Each line from the one that holds "Continue the Blender Python script for this scene: part 4, from" to the end of the records is to be retyped exactly. Pictures are not part of the copy.

╭─ Provided material

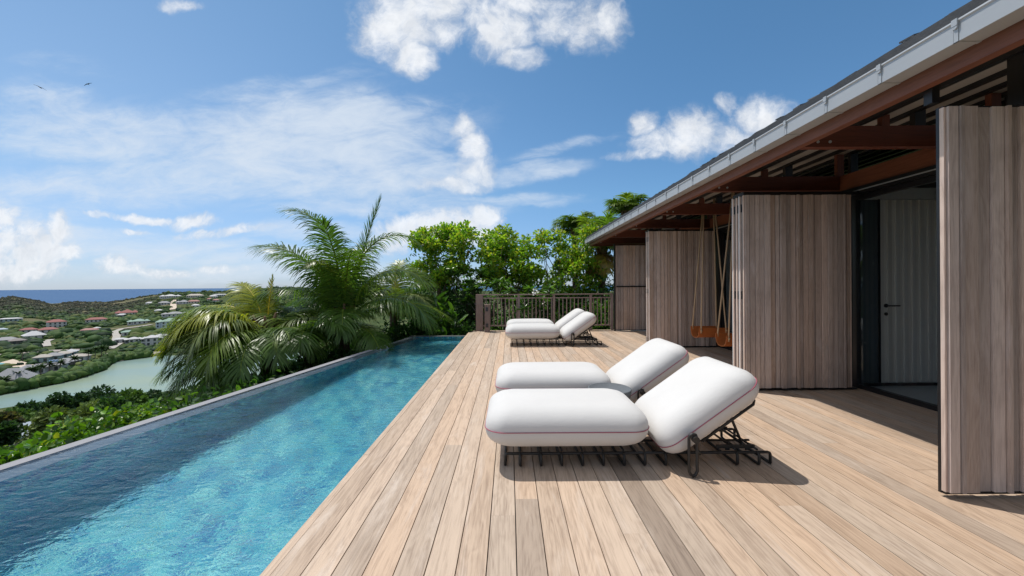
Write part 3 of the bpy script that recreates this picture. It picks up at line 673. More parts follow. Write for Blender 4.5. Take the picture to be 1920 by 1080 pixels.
def crown_points(centre, radii, n_lobes, n, lobe=0.42, shell=0.45):
    """leaf places: lobes spread through an ellipsoid, leaves nearer their surface"""
    lc = unit(n_lobes) * (rng.random((n_lobes, 1)) ** 0.5) * 0.78
    lr = rng.uniform(0.6, 1.25, n_lobes) * lobe
    i = rng.choice(n_lobes, n, p=lr ** 2 / (lr ** 2).sum())
    u = unit(n); rr = shell + (1 - shell) * rng.random((n, 1)) ** 0.6
    p = lc[i] + u * rr * lr[i][:, None]
    return p * np.array(radii) + np.array(centre), u, i, lc * np.array(radii) + np.array(centre)
def leafy(name, m, parent, pts, out_dir, L, W, pal, pvar=0.3, up=0.5, fold=0.25, curl=0.1, lobe=None):
    n = len(pts); dirv = out_dir * 0.8 + unit(n) * 0.75; dirv[:, 2] += 0.15
    nrm = unit(n) * 0.75; nrm[:, 2] += up + 0.4
    pal = np.array(pal); ci = pal[rng.integers(0, len(pal), n)] * (1 + rng.uniform(-pvar, pvar, (n, 1)))
    if lobe is not None: ci = ci * (0.80 + 0.4 * rng.random(lobe.max() + 1))[lobe][:, None]
    V, Fc, C = leaf_arrays(pts, dirv, nrm, L * rng.uniform(.65, 1.25, n), W * rng.uniform(.7, 1.2, n), ci, fold, curl)
    return mesh_obj(name, V, Fc, m, parent, C)
def branchy(name, parent, base, lobes, r0, m=None, trunk_top=0.45, c=(1, 1, 1, 0), stems=1, wob=0.08):
    mb = MB(); base = Vector(base); lobes = [Vector(x) for x in lobes]
    cen = sum(lobes, Vector()) / len(lobes)
    for s_ in range(stems):
        b = base + Vector((random.uniform(-.12, .12), random.uniform(-.12, .12), 0)) * (stems > 1)
        top = b.lerp(Vector((cen.x + random.uniform(-.3, .3) * (stems > 1), cen.y, cen.z)), trunk_top)
        pts = [b.lerp(top, k / 5) + Vector((random.uniform(-wob, wob), random.uniform(-wob, wob), 0)) * (k > 0) * r0 * 8 for k in range(6)]
        mb.tube(pts, [r0 * (1 - .09 * k) for k in range(6)], 8, c=c)
        for l in lobes[s_::stems]:
            mid = pts[-1].lerp(l, .5) + Vector((random.uniform(-.1, .1), random.uniform(-.1, .1), random.uniform(-.05, .1))) * (l - pts[-1]).length
            mb.tube([pts[-1], mid, l], [r0 * .5, r0 * .3, r0 * .12], 6, c=c)
    return mb.build(name, m or M['bark'], parent, True)

# ---------------------------------------------------------------- wood below the house: each crown one tree
TREE_PAL = {'dark': [(0.026, 0.062, 0.026), (0.038, 0.085, 0.030)], 'mid': [(0.065, 0.13, 0.028), (0.090, 0.165, 0.034)],
            'olive': [(0.13, 0.185, 0.055), (0.165, 0.22, 0.07)], 'brown': [(0.085, 0.075, 0.045), (0.06, 0.075, 0.03)]}
def wood_tree(px, py, Y, wpx, kind, label, n=2600):
    u, v = uv(px, py); X = u * Y; zt = H0 + v * Y; rx = wpx / 2 / F * Y; gz = float(land(X, Y)); h = max(zt - gz, rx * .9)
    o = thing('broadleaf_tree', label, 'tree', (X, Y, zt - h), 'trees on the slope below the pool')
    rz = min(rx * .78, h * .5)
    pts, outd, li, lc = crown_points((X, Y, zt - rz), (rx, rx, rz), 16, n, .46, .55)
    branchy('trunk', o, (X, Y, zt - h - .4), lc[:7], .06 + rx * .05)
    leafy('crown', M['far_leaf'] if Y > 45 else M['leaf'], o, pts, outd, .30 + Y * .0052, .16 + Y * .0034, TREE_PAL[kind], .35, .5, .2, .1, li)
wt = [
    (12, 768, 62, 70, 'mid', 'green tree against the pale lagoon at the left edge of the photo'),
    (44, 757, 70, 60, 'dark', 'dark green tree by the lagoon, second from the left edge'),
    (78, 752, 74, 62, 'dark', 'dark tree on the lagoon shore above the olive bushes'),
    (110, 742, 76, 60, 'dark', 'dark spiky-topped tree left of the tallest dark one'),
    (150, 733, 78, 62, 'dark', 'dark green tree with the left part of the tallest lagoon-shore crown'),
    (185, 729, 78, 70, 'dark', 'tallest dark green tree standing against the lagoon'),
    (222, 732, 76, 60, 'dark', 'dark tree at the right shoulder of the tallest lagoon-shore one'),
    (252, 732, 52, 88, 'mid', 'broad rounded mid-green tree left of the palm fronds'),
    (292, 730, 66, 60, 'dark', 'dark tree half hidden by the drooping palm fronds'),
    (326, 738, 60, 70, 'mid', 'green tree mostly behind the left palm fronds by the lagoon'),
    (14, 786, 60, 60, 'mid', 'green tree below the leftmost lagoon-shore crown'),
    (58, 776, 72, 64, 'olive', 'olive bushy tree beneath the dark lagoon-shore trees at left'),
    (92, 774, 46, 76, 'olive', 'pale olive tree in the middle of the slope above the hedge'),
    (130, 762, 52, 70, 'dark', 'dark green tree between the olive tree and the lagoon'),
    (176, 757, 46, 84, 'olive', 'light olive bushy tree in front of the tallest dark tree'),
    (214, 756, 40, 66, 'dark', 'dark green tree under the broad rounded one'),
    (262, 765, 34, 80, 'mid', 'mid-green tree just above the hedge beside the palm'),
    (2, 800, 34, 44, 'dark', 'dark green tree just above the hedge at the left edge'),
    (2, 780, 40, 40, 'brown', 'brownish bare-twigged tree at the left edge of the slope'),
    (112, 800, 34, 80, 'dark', 'dark tree right behind the hedge, right of the blue-grey roof'),
    (150, 788, 36, 74, 'olive', 'olive tree right behind the middle of the hedge'),
    (205, 782, 30, 70, 'mid', 'mid-green tree right behind the hedge under the light olive tree'),
    (6, 842, 30, 46, 'mid', 'green tree right behind the left end of the hedge'),
    (360, 730, 40, 90, 'mid', 'green tree behind the left palm'), (420, 700, 36, 90, 'mid', 'green tree hidden behind the left palm crown'),
]
wt += [(566, 664, 34, 130, 'dark', 'dark tree down the slope, glimpsed between the trunks of the two large palms'), (640, 650, 36, 110, 'dark', 'dark tree down the slope behind the trunk of the tallest palm'), (338, 734, 55, 80, 'dark', 'dark tree showing between the low fronds of the left palm'), (392, 722, 50, 90, 'mid', 'green tree behind the drooping fronds, right of the lagoon view')]
for a in wt: wood_tree(*a)
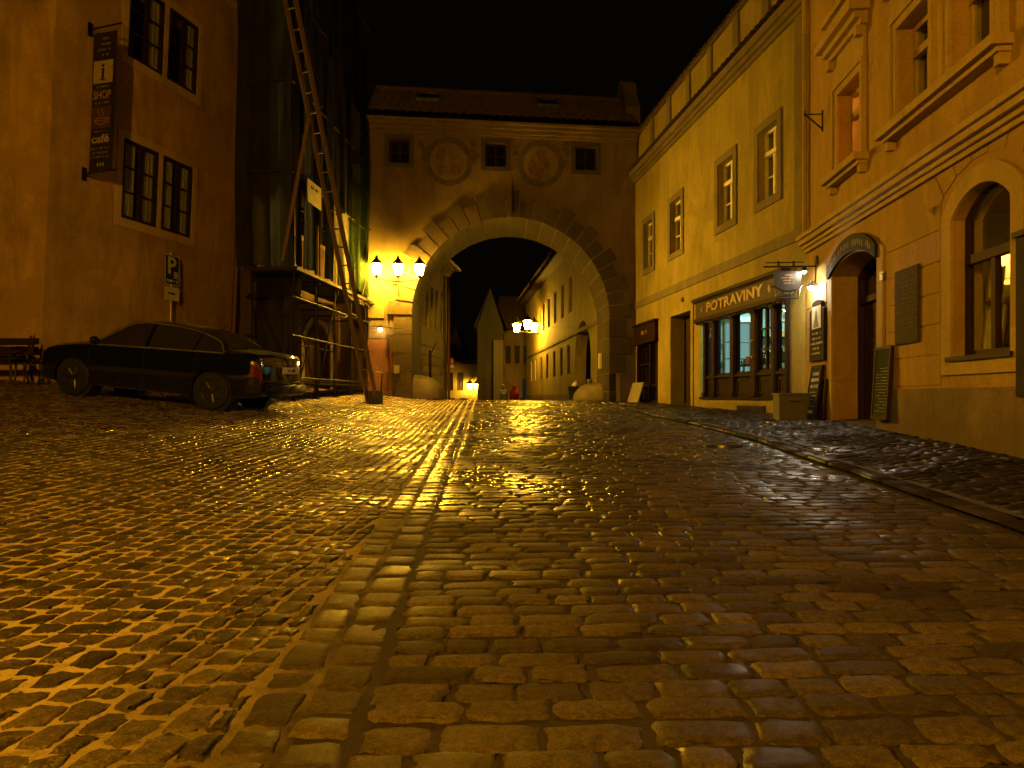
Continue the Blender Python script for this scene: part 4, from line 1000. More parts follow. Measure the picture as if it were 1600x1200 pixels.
m_.ball((wq.x+.22, 14.0, hz+.04), .07, 10); tag(m_.build('bent_iron_rail', M['iron'], smooth=True), 'bent dark iron rail curving to the ground beside the benches', 'rail')

# ---------------------------------------------------------------- scaffolded house
C1, C2 = V((-6.15, 17.0, 0)), V((-5.35, 21.4, 0))
Bf = Frame(C1.x, C1.y, C2.x-C1.x, C2.y-C1.y, 1)
LB = (C2-C1).length
bh = thing('scaffolded_house', 'dark old house under repair behind scaffolding and hanging sheets', 'house', (-6.2, 19, 0))
bw = [(.5, 1.3), (1.9, 2.7), (3.3, 4.1)]
hol = [rect(a, b, z, z+1.5) for a, b in bw for z in (4.4, 7.2)]+[archp(2.35, 3.95, -.3, 1.55, .55), rect(.4, 1.35, .7, 2.1)]
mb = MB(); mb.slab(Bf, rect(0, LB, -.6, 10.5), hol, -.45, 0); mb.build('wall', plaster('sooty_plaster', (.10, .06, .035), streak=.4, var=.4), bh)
for a, b in bw:
    for z in (4.4, 7.2): window(Bf, bh, a, b, z, z+1.5, d=.15, fm=M['brown'], cols=2, rows=3, surround=.12, smat=M['trim'])
window(Bf, bh, .4, 1.35, .7, 2.1, d=.15, fm=M['brown'], cols=2, rows=2)
dob = MB(); dob.slab(Bf, archp(2.3, 4.0, -.35, 1.56, .55), [], -.3, -.24)
for i in range(6): dob.box(Bf, 2.4+i*.26, 2.415+i*.26, -.24, -.225, -.3, 1.6)
dob.build('gate_door', M['brown'], bh)
mb = MB(); mb.ring(Bf, grow(archp(2.35, 3.95, -.3, 1.55, .55), .18), archp(2.35, 3.95, -.3, 1.55, .55), 0, .05); mb.build('gate_surround', M['stone'], bh)
mb = MB(); pl = [Bf(.0, -.46, 0), V((-7.95, 20.55, 0)), V((-10, 26, 0)), V((-5.6, 26, 0)), Bf(LB, -.46, 0)]
n = len(mb.v)
for z in (-.6, 10.5): mb.v += [V((p.x, p.y, z)) for p in pl]
for i in range(4): mb.f.append((i, i+1, i+6, i+5))
mb.f.append((5, 6, 7, 8, 9)); mb.build('back_wall', M['red'], bh)
mb = MB(); tiled(mb, lambda a, b: Bf(-.3+a*(LB+.6), .3-3.4*b, 10.5+2.9*b), 3, 12, 20, .05); mb.build('roof', M['tile'], bh, smooth=True)
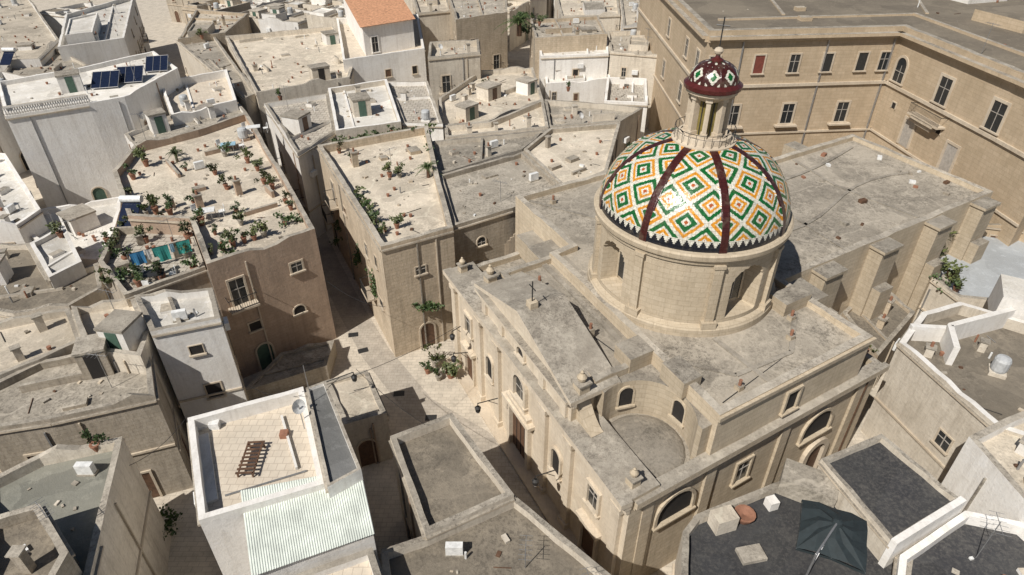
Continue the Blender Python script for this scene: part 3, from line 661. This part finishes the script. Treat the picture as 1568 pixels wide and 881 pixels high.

╰─

### Response to this exercise
Continue the Blender Python script for this scene: part 4, from line 1000. More parts follow. Measure the picture as if it were 1600x1200 pixels.
m_.ball((wq.x+.22, 14.0, hz+.04), .07, 10); tag(m_.build('bent_iron_rail', M['iron'], smooth=True), 'bent dark iron rail curving to the ground beside the benches', 'rail')

# ---------------------------------------------------------------- scaffolded house
C1, C2 = V((-6.15, 17.0, 0)), V((-5.35, 21.4, 0))
Bf = Frame(C1.x, C1.y, C2.x-C1.x, C2.y-C1.y, 1)
LB = (C2-C1).length
bh = thing('scaffolded_house', 'dark old house under repair behind scaffolding and hanging sheets', 'house', (-6.2, 19, 0))
bw = [(.5, 1.3), (1.9, 2.7), (3.3, 4.1)]
hol = [rect(a, b, z, z+1.5) for a, b in bw for z in (4.4, 7.2)]+[archp(2.35, 3.95, -.3, 1.55, .55), rect(.4, 1.35, .7, 2.1)]
mb = MB(); mb.slab(Bf, rect(0, LB, -.6, 10.5), hol, -.45, 0); mb.build('wall', plaster('sooty_plaster', (.10, .06, .035), streak=.4, var=.4), bh)
for a, b in bw:
    for z in (4.4, 7.2): window(Bf, bh, a, b, z, z+1.5, d=.15, fm=M['brown'], cols=2, rows=3, surround=.12, smat=M['trim'])
window(Bf, bh, .4, 1.35, .7, 2.1, d=.15, fm=M['brown'], cols=2, rows=2)
dob = MB(); dob.slab(Bf, archp(2.3, 4.0, -.35, 1.56, .55), [], -.3, -.24)
for i in range(6): dob.box(Bf, 2.4+i*.26, 2.415+i*.26, -.24, -.225, -.3, 1.6)
dob.build('gate_door', M['brown'], bh)
mb = MB(); mb.ring(Bf, grow(archp(2.35, 3.95, -.3, 1.55, .55), .18), archp(2.35, 3.95, -.3, 1.55, .55), 0, .05); mb.build('gate_surround', M['stone'], bh)
mb = MB(); pl = [Bf(.0, -.46, 0), V((-7.95, 20.55, 0)), V((-10, 26, 0)), V((-5.6, 26, 0)), Bf(LB, -.46, 0)]
n = len(mb.v)
for z in (-.6, 10.5): mb.v += [V((p.x, p.y, z)) for p in pl]
for i in range(4): mb.f.append((i, i+1, i+6, i+5))
mb.f.append((5, 6, 7, 8, 9)); mb.build('back_wall', M['red'], bh)
mb = MB(); tiled(mb, lambda a, b: Bf(-.3+a*(LB+.6), .3-3.4*b, 10.5+2.9*b), 3, 12, 20, .05); mb.build('roof', M['tile'], bh, smooth=True)
Continue the Blender Python script for this scene: part 3, from line 661. This part finishes the script. Treat the picture as 1568 pixels wide and 881 pixels high.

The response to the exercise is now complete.